Il secondo capitalismo si sviluppa a partire dagli anni Trenta. È quello in cui il proletariato rinuncia progressivamente alla critica sociale in cambio della garanzia di avere accesso alla classe media. L’eccitazione risiede nella volontà dell’impresa di svilupparsi quanto più possibile. Il discorso di legittimazione fa cadere l’accento sull’aumento del potere d’acquisto, nonché sulla valorizzazione del "merito" e della competenza. Si conclude in contemporanea con i trent’anni d’oro del dopoguerra, a seguito della crisi petrolifera del 1973.

 

Da allora in poi siamo entrati nella "terza età" del capitalismo, momento che corrisponde al passaggio da un capitalismo ancora inquadrato al capitalismo sfrenato del mondo attuale. I suoi valori-chiave sono l’autonomia, la creatività, la mobilità, l’iniziativa, la convivialità, lo sviluppo. L’elemento di eccitazione è rappresentato dallo sviluppo delle nuove tecnologie. Il discorso di legittimazione è quello di una "nuova economia" che farebbe entrare l’umanità in una nuova era di crescita durevole. Il valore economico è sempre meno connesso a un valore che può essere reso in termini oggettivi e sempre più a una ricchezza virtuale che si suppone corrisponda al desiderio illimitato degli individui. Questa liberalizzazione dei mercati finanziari è stata uno dei motori essenziali della globalizzazione. Con il pretesto della deregolamentazione e di una maggiore efficacia, il nuovo capitalismo reclama dunque in maniera statutaria una libertà di manovra totale, sostenendo che qualunque restrizione a tale libertà si tradurrebbe in una diminuzione di efficacia. In tal modo esso si affranca da ogni regola, al di fuori di quella del profitto immediato.
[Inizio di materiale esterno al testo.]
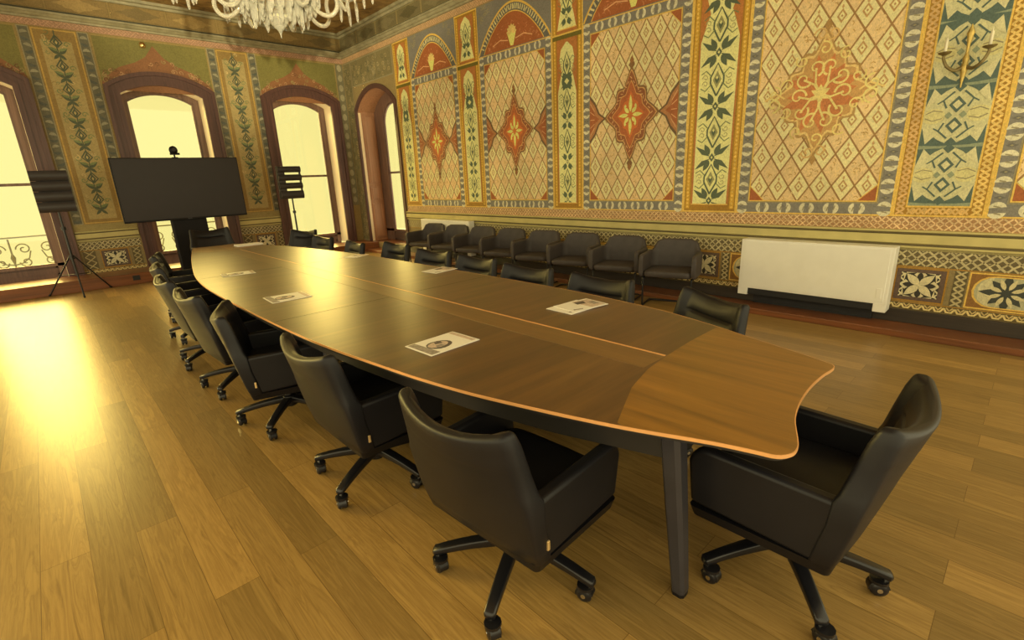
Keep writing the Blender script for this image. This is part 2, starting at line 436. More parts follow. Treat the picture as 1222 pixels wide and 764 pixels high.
def net(P, u0, u1, v0, v1, lv, base, cross, rows=2, w=.011):
    P.rect(u0, u1, v0, v1, base, lv)
    vert = (v1 - v0) > (u1 - u0)
    a0, a1, b0, b1 = (v0, v1, u0, u1) if vert else (u0, u1, v0, v1)
    h = (b1 - b0) / rows; n = max(1, round((a1 - a0) / (h * 1.05))); s = (a1 - a0) / n
    def st(p, q):
        pts = [p, ((p[0] + q[0]) / 2 + random.uniform(-.004, .004), (p[1] + q[1]) / 2 + random.uniform(-.004, .004)), q]
        P.stroke([(y, x) for x, y in pts] if vert else pts, w * random.uniform(.8, 1.25), J(cross, .14), lv + 1)
    for r in range(rows):
        for i in range(n):
            x, y = a0 + i * s, b0 + r * h
            st((x + s * .06, y + h * .06), (x + s * .94, y + h * .94)); st((x + s * .06, y + h * .94), (x + s * .94, y + h * .06))
            if random.random() < .5:
                d = s * .16; q = [(x + s * .5 - d, y + h * .95), (x + s * .5, y + h * .8), (x + s * .5 + d, y + h * .95)]
                P.poly([(b, a) for a, b in reversed(q)] if vert else q[::-1][::-1], J(cross, .2), lv + 1)
def lobed(cu, cv, hu, hv, k=1.0, lob=.07, n=64, f=8):
    pts = []
    for i in range(n):
        a = 2 * pi * i / n; r = 1 / (abs(cos(a)) + abs(sin(a))) ** 0.92
        r *= 1 + lob * cos(f * a) * (1.4 if abs(cos(a)) < .9 and abs(sin(a)) < .95 else 1); pts.append((cu + hu * k * r * cos(a), cv + hv * k * r * sin(a)))
    return pts
def medal_a(P, cu, cv, hu, hv, ue0, ue1, lv):
    for ue, d in ((ue0, 1), (ue1, -1)):
        w = min(.26, abs(cu - ue) * .5)
        for k, c in ((1.0, BROWN), (.86, D(176, 116, 58)), (.6, RED)):
            P.poly([(ue, cv - .3 * k), (ue + d * w * .35 * k, cv - .2 * k), (ue + d * w * .6 * k, cv - .07 * k), (ue + d * w * k, cv), (ue + d * w * .6 * k, cv + .07 * k), (ue + d * w * .35 * k, cv + .2 * k), (ue, cv + .3 * k)][::d], c, lv + (0 if k == 1 else 1 if k > .8 else 2))
        for q in range(5):
            P.stroke([(ue + d * .01, cv - .2 + .1 * q), (ue + d * w * .3, cv - .1 + .05 * q)], .008, D(214, 160, 90), lv + 3)
    for i, (k, c) in enumerate(((1.1, D(136, 98, 50)), (1.03, D(206, 154, 78)), (.99, D(150, 88, 44)), (.80, D(212, 152, 72)), (.76, REDB), (.55, D(206, 112, 44)))):
        P.poly(lobed(cu, cv, hu, hv, k, .06 if i > 2 else .075), c, lv + 1 + i)
    for i in range(40):
        a = 2 * pi * i / 40; r = .9 / (abs(cos(a)) + abs(sin(a))) ** .92
        x, y = cu + hu * r * cos(a), cv + hv * r * sin(a); b = a + random.choice((.8, -.8))
        P.stroke([(x - .018 * cos(b), y - .018 * sin(b)), (x + .018 * cos(b), y + .018 * sin(b))], .01, D(218, 166, 92), lv + 8)
    for i in range(8):
        a = pi / 4 * i; L = .16 if i % 2 == 0 else .11
        P.leaf(cu + .03 * cos(a), cv + .035 * sin(a), a, L * (1.25 if i in (2, 6) else .9), .024, J(YEL, .08), lv + 8)
        x, y = cu + .30 * hu * 1.9 * cos(a) * .55, cv + .30 * hv * 1.9 * sin(a) * .55
        P.dia(x + .0 , y, .018, .026, YEL, lv + 9)
    for d in (1, -1):
        P.dia(cu, cv + d * (hv * 1.1 + .05), .045, .055, D(132, 94, 46), lv + 2); P.dia(cu, cv + d * (hv * 1.1 + .10), .03, .05, D(150, 100, 46), lv + 3)
def spiral(cu, cv, r0, r1, a0, turns, n=22):
    return [(cu + (r0 + (r1 - r0) * i / n) * cos(a0 + turns * 2 * pi * i / n), cv + (r0 + (r1 - r0) * i / n) * sin(a0 + turns * 2 * pi * i / n)) for i in range(n + 1)]
def medal_b(P, cu, cv, hu, hv, lv):
    GL = D(236, 194, 100)
    for i, (k, c) in enumerate(((1.12, D(178, 136, 66)), (1.05, D(226, 184, 98)), (.98, D(196, 146, 72)))): P.poly(lobed(cu, cv, hu * 1.2, hv * 1.15, k, .07, 72, 12), c, lv + i)
    for i in range(16):
        a = 2 * pi * i / 16 + .1; P.leaf(cu + hu * .12 * cos(a), cv + hv * .12 * sin(a), a + random.uniform(-.3, .3), hu * (.82 + .16 * (i % 2)), .05, J(D(194, 118, 56), .1), lv + 3)
    for i in range(10):
        a = 2 * pi * i / 10; s = 1 if i % 2 else -1
        x, y = cu + hu * .62 * cos(a), cv + hv * .62 * sin(a)
        P.stroke(spiral(x, y, .075, .012, a + pi, 1.1 * s), lambda t: .02 * (1 - .5 * t), J(GL, .06), lv + 4)
        P.stroke([(cu, cv), (cu + hu * .3 * cos(a + .25 * s), cv + hv * .3 * sin(a + .25 * s)), (x - .0, y)], .018, J(GL, .06), lv + 5)
        x, y = cu + hu * .98 * cos(a + .3), cv + hv * .98 * sin(a + .3)
        P.stroke(spiral(x, y, .06, .01, a, -1.1 * s), .014, J(GL, .1), lv + 4)
    for i in range(6):
        P.leaf(cu, cv, 2 * pi * i / 6 + .5, .09, .022, GL, lv + 6)
    for d in (1, -1):        # curls reaching towards the frame and above / below
        for e in (1, -1):
            P.stroke(spiral(cu + d * (hu * 1.32), cv + e * .05, .07, .012, pi / 2 * e, 1.2 * d * e), .016, D(236, 198, 104), lv + 4)
            P.stroke(spiral(cu + e * .05, cv + d * hv * 1.28, .06, .012, 0, 1.2 * d * e), .014, D(214, 170, 88), lv + 4)
        P.stroke([(cu + d * hu * 1.0, cv), (cu + d * hu * 1.25, cv + .05), (cu + d * hu * 1.6, cv)], .016, D(226, 186, 96), lv + 4)
        P.dia(cu, cv + d * hv * 1.45, .03, .06, D(170, 128, 60), lv + 3)
def arch_top(u0, u1, vs, va, n=14):
    """pointed arch from (u1,vs) over the apex to (u0,vs)"""
    uc = (u0 + u1) / 2; pts = []
    for i in range(n + 1):
        t = i / n; x = u1 + (uc - u1) * t; pts.append((x, vs + (va - vs) * sin(t * pi / 2) ** 0.85))
    return pts + [(2 * uc - x, y) for x, y in reversed(pts[:-1])]
def panel(P, u0, u1, style):
    uc = (u0 + u1) / 2; w = .125
    P.rect(u0, u1, 1.02, 4.03, BLUE, 1)
    border_cells(P, u0, u1, 1.02, 3.33, w, 2)
    lattice(P, u0 + w, u1 - w, 1.02 + w, 3.33 - w, 2)
    P.frame(u0 + w, u1 - w, 1.02 + w, 3.33 - w, .012, GOLDL, 8)
    # lunette
    for k, c, lv in ((.0, GOLDL, 3), (.03, BLUED, 4), (.13, GOLDL, 5), (.145, RED, 6)):
        P.poly(arch_top(u0 + k, u1 - k, 3.34, 3.94 - k * 1.0), c, lv)
    pts = arch_top(u0 + .08, u1 - .08, 3.36, 3.86, 18)
    for i in range(1, len(pts) - 1):
        (ax, ay), (bx, by) = pts[i - 1], pts[i + 1]; a = atan2(by - ay, bx - ax) + pi / 2 + random.uniform(-.3, .3)
        x, y = pts[i]
        P.stroke([(x - .035 * cos(a), y - .035 * sin(a)), (x + random.uniform(-.01, .01), y), (x + .035 * cos(a), y + .035 * sin(a))], .022, J(D(206, 186, 110), .1), 6)
    for _ in range(60):
        t = random.uniform(-.9, .9); x = uc + t * (u1 - u0 - .34) / 2; top = 3.36 + .36 * (1 - abs(t) ** 1.6)
        y = random.uniform(3.36, top); b = random.uniform(0, pi)
        P.stroke([(x - .02 * cos(b), y - .02 * sin(b)), (x + .02 * cos(b + .6), y + .02 * sin(b + .6))], .009, J(D(192, 124, 66), .15), 7)
    P.poly([(uc - .03, 3.36), (uc + .03, 3.36), (uc + .1, 3.55), (uc - .1, 3.55)], YEL, 8)
    for i in range(7): P.leaf(uc, 3.54, pi * i / 6, .11, .03, J(D(232, 186, 92), .1), 8)
    for d in (1, -1):
        P.stroke([(uc + d * .08, 3.44), (uc + d * .25, 3.47), (uc + d * .42, 3.42)], .015, D(220, 160, 92), 8)
    for d, ue in ((1, u0), (-1, u1)):      # spandrels
        for _ in range(14):
            x = ue + d * random.uniform(.03, .3); y = random.uniform(3.72 + abs(x - ue) * .7, 4.01)
            P.stroke(spiral(x, y, .035, .006, random.uniform(0, 6), 1.0, 8), .01, J(GREYP, .15), 3)
    uc0, uc1 = u0 + w, u1 - w
    if style == 'a': medal_a(P, uc, 2.18, .33, .47, uc0, uc1, 9)
    else: medal_b(P, uc, 2.13, .31, .40, 9)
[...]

Si è infatti passati dal commercio delle materie prime a quello dei prodotti industriali, poi dal commercio dei prodotti industriali a quello dei prodotti finanziari. Questa evoluzione è oggi sostenuta dalla fede in un nuovo tipo di crescita duratura legata allo sviluppo delle "nuove tecnologie".

Questo comporta il fenomeno esteso della disoccupazione che segna la fine dell’epoca in cui chi entrava nella classe media (e i suoi discendenti) aveva la certezza di non ricadere in ambito proletario.